Cuti Haid dan Melahirkan Tak Hilang Dalam UU Cipta Kerja, Tapi...

ERA.id - Pemerintah dan DPR RI kompak menjamin Undang-Undang Omnibus Law Cipta Kerja tidak akan meghilangkan hak cuti haid dan melahirkan yang sebelumnya sudah diatur dalam Undang-Undang Ketenagakerjaaan Nomor 13 Tahun 2003. Hal itu ditegaskan saat pengesahan UU Cipta Kerja dalam Rapat Paripurna di Gedung Parlemen, Senayan, Jakarta, Senin (5/10/2020).

"RUU tentang Cipta Kerja tidak menghilangkan hak cuti haid dan cuti hamil yang diatur dalam UU Ketenagakerjaan," tegas Ketua Badan Legislasi (Baleg) DPR RI Supratman Andi Agtas saat membacakan laporan akhir.

Hal tersebut juga kembali ditegaskan Menteri Koordinator bidang Perekonomian Airlangga Hartarto saat membacakan pandangan akhir dari pemerintah usai Rancangan Undang-Undang (RUU) Omnibus Law Cipta Kerja disahkan menjadi perundang-undangan.

"Mekanisme Pemutusan Hubungan Kerja (PHK) juga tetap mengikuti persyaratan yang diatur dalam UU Ketenagakerjaan. Selain itu, RUU Cipta Kerja tidak menghilangkan hak cuti haid dan cuti hamil yang telah diatur dalam UU Ketenagakerjaan," tegas Airlangga.

Namun, di dalam UU Cipta Kerja sendiri, tidak ada klausul yang menjelaskan mengenai cuti haid dan melahirkan. Adapun aturan mengenai cuti diatur dalam pasal 79 Bab Ketenagakerjaan.

Di dalam pasal 79 ayat (1) beleid dalam draf tersebut menjelaskan, pengusaha wajib memberikan waktu istirahat dan cuti pekerja.
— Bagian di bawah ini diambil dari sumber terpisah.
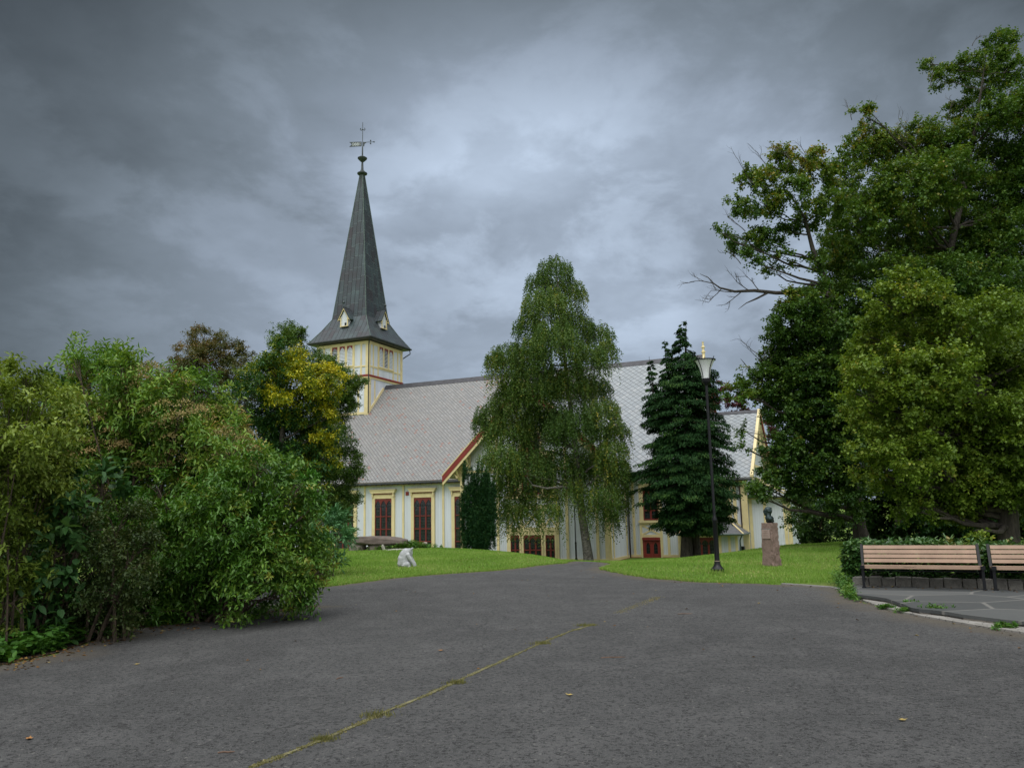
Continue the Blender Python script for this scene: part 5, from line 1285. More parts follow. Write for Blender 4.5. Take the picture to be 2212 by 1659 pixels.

Di ayat selanjutnya, dijelaskan waktu istirahat untuk di antara jam kerja diberikan paling sedikit setengah jam setelah bekerja selama empat jam terus menerus dan waktu istirahat tidak termasuk dalam jam kerja.

Sementara itu untuk istirahat mingguan diatur satu hari untuk enam hari dan kerja dalam satu minggu. Di sisi lain untuk cuti wajib tahunan wajib diberikan paling sedikit 12 hari kerja setelah pekerja tersebut bekerja selama 12 bulan atau satu tahun. 

Sementara dalam Pasal 79 ayat (4) menjelasakan bahwa pelaksanaan cuti tahunan diatur dalam perjanjian kerja, peraturan perusahaan, atau perjanjian kerja bersama.

"Selain waktu istirahat dan cuti yang telah dijelaskan di atas, perusahaan dapat memberikan istirahat panjang yang diatur dalam perjanjian kerja, peraturan perusahaan, atau perjanjian kerja sama," tulis beleid Pasal 79 ayat (5).

Adapun klausul mengenai melahirkan hanya dicantumkan dalam Pasal 153 bab Ketenagakerjaan terkait pengusaha dilarang melakukan pemutusan hubungan kerja (PHK) kepada pekerja/buruh dengan sejumlah alasan, sementara klausul terkait haid tidak disebutkan sama sekali.

Pasal 153 ayat (1) disebutkan pengusaha dilarang melakukan PHK kepada pekerja/buruh dengan alasan berhalangan masuk kerja karena sakit menurut keterangan dokter selama waktu tidak melampaui 12 bulan secara terus menerus, menikah, hamil, melahirkan, gugur kandungan, atau menyusui bayinya, dalam keadaan cacat tetap, sakit akibat kecelakaan kerja, atau sakit karena hubungan kerja yang menurut surat keterangan dokter yang jangka waktu penyembuhannya belum dapat dipastikan.

"Pemutusan hubungan kerja yang dilakukan dengan alasan sebagaimana dimaksud pada ayat (1) batal demi hukum dan pengusaha wajib mempekerjakan kembali pekerja/butuh yang bersangkutan," tulis beleid Pasal 153 ayat (2).